The Court notes that the applicant had at his disposal a possibility of having examined the decisions to reduce his military pension by means of instituting proceedings with the Administrative Court. Furthermore, in case the applicant was dissatisfied with the rulings of that court he would have been able to lodge a constitutional complaint directly attacking the constitutionality of the lower bodies’ decisions. In these proceedings the Constitutional Court would have had an opportunity to rule upon a dispute over the amount of the applicant’s pension entitlement, which is of a pecuniary nature and to which proceedings, accordingly, Article 6 would have applied.

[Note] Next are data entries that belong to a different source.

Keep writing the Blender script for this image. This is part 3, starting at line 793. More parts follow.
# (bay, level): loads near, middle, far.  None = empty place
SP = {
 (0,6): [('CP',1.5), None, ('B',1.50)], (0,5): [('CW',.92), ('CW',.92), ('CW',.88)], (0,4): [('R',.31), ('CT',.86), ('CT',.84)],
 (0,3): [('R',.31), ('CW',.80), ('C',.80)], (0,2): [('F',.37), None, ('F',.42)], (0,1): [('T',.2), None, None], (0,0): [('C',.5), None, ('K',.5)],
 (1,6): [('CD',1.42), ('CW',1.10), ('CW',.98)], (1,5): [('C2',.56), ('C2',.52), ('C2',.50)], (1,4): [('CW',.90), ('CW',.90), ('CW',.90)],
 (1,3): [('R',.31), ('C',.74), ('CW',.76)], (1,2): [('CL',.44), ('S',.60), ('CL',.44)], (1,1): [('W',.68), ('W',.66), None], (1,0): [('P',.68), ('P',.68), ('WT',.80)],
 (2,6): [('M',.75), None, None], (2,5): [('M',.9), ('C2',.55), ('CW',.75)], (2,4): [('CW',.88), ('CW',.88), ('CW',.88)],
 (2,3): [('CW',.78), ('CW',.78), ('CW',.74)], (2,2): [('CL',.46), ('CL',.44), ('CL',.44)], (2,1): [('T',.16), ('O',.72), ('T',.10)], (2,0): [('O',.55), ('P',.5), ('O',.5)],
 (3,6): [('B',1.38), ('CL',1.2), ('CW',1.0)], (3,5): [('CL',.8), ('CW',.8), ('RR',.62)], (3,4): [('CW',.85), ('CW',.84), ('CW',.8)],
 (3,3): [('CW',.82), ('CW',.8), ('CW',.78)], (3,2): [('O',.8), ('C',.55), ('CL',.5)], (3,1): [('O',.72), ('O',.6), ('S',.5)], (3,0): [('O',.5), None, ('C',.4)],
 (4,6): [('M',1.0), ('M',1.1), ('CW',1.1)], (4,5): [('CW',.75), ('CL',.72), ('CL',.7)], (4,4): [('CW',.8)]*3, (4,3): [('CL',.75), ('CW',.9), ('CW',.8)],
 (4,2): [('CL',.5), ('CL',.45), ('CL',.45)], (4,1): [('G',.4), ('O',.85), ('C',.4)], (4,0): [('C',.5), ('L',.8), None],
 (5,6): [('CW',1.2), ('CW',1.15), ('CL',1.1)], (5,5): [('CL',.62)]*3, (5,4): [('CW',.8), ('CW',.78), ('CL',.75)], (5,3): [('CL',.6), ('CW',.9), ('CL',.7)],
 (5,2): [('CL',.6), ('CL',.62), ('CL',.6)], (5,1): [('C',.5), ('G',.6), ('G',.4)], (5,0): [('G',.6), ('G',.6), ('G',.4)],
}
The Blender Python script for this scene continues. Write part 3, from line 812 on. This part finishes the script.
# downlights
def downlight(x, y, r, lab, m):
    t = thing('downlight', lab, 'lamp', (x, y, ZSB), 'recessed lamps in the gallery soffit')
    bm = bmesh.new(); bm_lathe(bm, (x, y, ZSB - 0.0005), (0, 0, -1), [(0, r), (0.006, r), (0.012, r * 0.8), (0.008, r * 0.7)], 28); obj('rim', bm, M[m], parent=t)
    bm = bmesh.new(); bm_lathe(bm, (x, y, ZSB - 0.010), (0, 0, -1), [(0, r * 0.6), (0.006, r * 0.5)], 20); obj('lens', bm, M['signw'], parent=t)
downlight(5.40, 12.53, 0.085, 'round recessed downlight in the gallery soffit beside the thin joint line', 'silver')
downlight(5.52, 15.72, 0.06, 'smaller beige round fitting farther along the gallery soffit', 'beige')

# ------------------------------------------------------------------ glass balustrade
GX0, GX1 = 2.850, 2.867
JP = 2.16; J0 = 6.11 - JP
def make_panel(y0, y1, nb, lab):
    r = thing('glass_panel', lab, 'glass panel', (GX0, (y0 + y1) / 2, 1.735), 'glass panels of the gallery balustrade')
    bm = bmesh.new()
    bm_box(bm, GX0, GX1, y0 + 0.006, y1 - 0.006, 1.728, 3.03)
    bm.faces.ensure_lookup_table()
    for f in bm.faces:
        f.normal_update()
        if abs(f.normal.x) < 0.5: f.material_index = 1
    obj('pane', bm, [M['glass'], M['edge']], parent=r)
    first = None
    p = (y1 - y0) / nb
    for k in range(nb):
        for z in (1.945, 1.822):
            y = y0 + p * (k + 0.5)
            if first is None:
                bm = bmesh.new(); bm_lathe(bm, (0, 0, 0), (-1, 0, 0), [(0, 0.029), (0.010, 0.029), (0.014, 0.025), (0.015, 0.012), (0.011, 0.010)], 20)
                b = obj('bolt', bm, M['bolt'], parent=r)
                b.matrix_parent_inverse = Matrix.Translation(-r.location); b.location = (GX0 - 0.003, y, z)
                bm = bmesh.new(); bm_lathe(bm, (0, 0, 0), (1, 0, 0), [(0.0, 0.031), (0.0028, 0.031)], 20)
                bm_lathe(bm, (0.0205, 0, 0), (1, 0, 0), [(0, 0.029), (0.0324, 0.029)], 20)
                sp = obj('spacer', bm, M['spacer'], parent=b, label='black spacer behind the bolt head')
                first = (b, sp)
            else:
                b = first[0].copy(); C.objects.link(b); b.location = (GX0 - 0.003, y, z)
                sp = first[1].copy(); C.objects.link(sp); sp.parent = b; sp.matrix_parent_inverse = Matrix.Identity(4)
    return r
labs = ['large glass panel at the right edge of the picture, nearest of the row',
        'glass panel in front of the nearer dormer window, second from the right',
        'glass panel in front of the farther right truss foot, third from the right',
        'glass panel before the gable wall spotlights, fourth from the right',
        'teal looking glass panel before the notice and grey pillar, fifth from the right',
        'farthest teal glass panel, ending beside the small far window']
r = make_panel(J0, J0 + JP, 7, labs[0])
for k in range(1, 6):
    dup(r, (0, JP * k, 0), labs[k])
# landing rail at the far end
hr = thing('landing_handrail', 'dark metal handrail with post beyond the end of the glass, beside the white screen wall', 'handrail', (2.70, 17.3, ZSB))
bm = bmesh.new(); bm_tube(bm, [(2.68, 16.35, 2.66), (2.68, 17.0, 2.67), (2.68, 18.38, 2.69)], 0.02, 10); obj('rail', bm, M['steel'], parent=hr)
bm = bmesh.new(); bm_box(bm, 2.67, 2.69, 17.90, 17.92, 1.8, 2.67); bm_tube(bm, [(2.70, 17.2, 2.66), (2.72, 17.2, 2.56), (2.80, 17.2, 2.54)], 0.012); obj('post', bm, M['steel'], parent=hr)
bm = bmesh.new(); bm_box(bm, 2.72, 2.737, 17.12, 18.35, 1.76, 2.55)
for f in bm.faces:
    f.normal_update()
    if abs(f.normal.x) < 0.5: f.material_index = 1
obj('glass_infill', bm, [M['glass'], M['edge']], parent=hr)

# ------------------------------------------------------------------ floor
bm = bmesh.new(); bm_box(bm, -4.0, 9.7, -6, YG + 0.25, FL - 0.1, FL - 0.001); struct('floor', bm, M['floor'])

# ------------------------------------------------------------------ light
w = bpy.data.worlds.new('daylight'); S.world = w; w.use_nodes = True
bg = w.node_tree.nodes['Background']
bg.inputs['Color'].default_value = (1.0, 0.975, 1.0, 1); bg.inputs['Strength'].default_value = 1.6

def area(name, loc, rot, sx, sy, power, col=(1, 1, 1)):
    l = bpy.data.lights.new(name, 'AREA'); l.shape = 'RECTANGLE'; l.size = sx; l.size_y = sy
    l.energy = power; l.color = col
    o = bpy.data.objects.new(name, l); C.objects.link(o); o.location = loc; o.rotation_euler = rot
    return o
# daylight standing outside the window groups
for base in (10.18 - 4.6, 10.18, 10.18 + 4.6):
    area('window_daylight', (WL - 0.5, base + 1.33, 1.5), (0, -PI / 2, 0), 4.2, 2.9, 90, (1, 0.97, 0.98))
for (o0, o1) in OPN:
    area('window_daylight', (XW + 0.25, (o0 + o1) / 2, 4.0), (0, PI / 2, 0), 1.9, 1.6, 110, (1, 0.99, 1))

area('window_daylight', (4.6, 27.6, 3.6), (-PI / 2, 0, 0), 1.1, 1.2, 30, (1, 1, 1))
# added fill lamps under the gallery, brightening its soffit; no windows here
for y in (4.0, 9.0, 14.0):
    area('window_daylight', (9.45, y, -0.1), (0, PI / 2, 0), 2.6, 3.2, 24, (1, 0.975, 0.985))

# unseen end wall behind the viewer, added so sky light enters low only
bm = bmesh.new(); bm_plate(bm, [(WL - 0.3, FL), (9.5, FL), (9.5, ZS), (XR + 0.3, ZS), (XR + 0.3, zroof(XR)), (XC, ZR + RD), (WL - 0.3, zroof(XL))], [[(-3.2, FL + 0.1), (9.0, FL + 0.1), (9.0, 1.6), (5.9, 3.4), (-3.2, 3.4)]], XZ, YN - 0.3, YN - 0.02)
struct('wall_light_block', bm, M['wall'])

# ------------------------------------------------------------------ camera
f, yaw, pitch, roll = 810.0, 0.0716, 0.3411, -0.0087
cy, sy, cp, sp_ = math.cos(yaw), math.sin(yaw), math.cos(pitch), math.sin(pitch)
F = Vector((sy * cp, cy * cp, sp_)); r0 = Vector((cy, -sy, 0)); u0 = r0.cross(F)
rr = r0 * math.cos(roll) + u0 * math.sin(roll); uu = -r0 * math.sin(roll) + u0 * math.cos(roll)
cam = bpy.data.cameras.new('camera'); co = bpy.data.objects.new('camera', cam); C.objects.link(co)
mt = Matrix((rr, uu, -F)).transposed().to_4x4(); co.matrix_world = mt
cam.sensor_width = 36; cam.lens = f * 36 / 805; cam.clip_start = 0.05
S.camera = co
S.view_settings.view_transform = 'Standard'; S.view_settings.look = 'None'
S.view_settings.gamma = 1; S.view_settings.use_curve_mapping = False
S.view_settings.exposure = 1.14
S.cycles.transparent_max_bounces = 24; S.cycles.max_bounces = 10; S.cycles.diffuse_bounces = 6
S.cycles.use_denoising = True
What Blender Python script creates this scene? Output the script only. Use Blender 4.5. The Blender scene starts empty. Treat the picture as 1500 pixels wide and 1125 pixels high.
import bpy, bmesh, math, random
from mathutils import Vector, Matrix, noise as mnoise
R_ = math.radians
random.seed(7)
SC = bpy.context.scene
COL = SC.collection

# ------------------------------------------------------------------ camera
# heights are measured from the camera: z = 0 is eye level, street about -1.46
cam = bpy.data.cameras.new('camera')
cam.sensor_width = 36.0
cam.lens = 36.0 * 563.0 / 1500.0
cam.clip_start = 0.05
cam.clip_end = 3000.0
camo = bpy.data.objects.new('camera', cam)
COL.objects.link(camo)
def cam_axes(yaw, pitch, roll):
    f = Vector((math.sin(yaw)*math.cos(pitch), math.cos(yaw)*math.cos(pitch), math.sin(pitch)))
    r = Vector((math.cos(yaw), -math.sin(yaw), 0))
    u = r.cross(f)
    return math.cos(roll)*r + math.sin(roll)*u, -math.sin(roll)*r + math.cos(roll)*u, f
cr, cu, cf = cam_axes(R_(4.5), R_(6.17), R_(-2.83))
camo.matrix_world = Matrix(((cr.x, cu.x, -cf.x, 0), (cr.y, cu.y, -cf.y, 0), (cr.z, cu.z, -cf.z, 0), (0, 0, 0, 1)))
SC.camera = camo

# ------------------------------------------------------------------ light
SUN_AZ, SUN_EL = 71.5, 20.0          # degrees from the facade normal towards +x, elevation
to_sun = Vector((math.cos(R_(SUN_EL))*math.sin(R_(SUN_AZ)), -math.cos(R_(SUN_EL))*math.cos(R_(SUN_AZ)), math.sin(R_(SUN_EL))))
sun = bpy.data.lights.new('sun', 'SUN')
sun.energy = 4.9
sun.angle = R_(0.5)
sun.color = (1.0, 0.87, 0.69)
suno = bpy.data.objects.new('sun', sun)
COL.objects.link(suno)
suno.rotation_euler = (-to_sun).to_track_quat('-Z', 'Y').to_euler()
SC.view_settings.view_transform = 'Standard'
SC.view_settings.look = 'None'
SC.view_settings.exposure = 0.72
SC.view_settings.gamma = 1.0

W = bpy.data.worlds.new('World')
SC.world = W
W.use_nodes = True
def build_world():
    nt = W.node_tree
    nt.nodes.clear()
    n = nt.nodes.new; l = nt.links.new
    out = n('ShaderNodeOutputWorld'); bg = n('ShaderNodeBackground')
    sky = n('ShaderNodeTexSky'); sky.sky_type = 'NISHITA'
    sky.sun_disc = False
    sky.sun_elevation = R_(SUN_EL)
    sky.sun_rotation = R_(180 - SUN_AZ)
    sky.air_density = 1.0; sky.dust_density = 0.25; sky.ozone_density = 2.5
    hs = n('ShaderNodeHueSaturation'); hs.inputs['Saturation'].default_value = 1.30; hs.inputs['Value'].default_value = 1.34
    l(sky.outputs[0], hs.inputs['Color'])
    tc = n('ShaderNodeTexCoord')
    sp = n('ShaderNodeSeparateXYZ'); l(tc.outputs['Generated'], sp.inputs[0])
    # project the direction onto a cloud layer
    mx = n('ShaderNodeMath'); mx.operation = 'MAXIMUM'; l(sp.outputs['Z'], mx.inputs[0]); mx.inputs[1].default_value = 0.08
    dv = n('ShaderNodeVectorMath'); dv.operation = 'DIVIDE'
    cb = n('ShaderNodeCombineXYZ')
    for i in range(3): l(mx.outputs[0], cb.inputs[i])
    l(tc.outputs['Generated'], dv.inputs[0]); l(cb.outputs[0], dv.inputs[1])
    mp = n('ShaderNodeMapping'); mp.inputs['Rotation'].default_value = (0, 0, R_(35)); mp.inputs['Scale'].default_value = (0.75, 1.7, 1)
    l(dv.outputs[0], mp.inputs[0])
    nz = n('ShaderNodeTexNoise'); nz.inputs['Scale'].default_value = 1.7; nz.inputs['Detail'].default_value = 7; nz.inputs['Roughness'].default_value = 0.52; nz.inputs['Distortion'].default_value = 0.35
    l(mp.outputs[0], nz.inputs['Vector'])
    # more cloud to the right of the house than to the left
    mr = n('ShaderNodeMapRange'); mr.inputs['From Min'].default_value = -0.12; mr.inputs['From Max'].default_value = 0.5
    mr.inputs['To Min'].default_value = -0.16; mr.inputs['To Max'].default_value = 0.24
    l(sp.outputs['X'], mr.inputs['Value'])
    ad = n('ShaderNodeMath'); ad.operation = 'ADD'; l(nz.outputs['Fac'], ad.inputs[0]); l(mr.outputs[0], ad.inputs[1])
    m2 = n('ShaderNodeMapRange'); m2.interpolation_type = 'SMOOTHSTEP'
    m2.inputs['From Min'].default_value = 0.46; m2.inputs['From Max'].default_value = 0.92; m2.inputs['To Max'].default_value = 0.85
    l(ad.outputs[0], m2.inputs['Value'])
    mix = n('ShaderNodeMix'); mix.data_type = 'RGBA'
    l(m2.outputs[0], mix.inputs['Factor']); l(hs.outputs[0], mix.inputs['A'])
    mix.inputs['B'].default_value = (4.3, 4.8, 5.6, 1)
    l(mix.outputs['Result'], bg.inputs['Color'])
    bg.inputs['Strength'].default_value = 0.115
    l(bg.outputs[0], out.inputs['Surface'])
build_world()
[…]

But, the applicant failed to use the above remedies. Instead, he lodged a constitutional claim challenging the constitutionality of the Acts passed in 1991, 1992 and on 18 October 1993 and regulating pension rights of the former YPA officers.

In these proceedings the Constitutional Court could not, however, examine the lower bodies’ decisions which reduced the applicant’s military pension, but was only asked to give its ruling in the abstract on the constitutionality of the contested laws.

Therefore, these proceedings were not decisive for the determination of the applicant’s civil rights and, accordingly, Article 6 of the Convention does not apply thereto.

It follows that the application, as submitted to the Court, is incompatible ratione materiae with the provisions of the Convention within the meaning of Article 35 § 3 and must be rejected in accordance with Article 35 § 4.

For these reasons, the Court unanimously

Declares inadmissible the remainder of the application.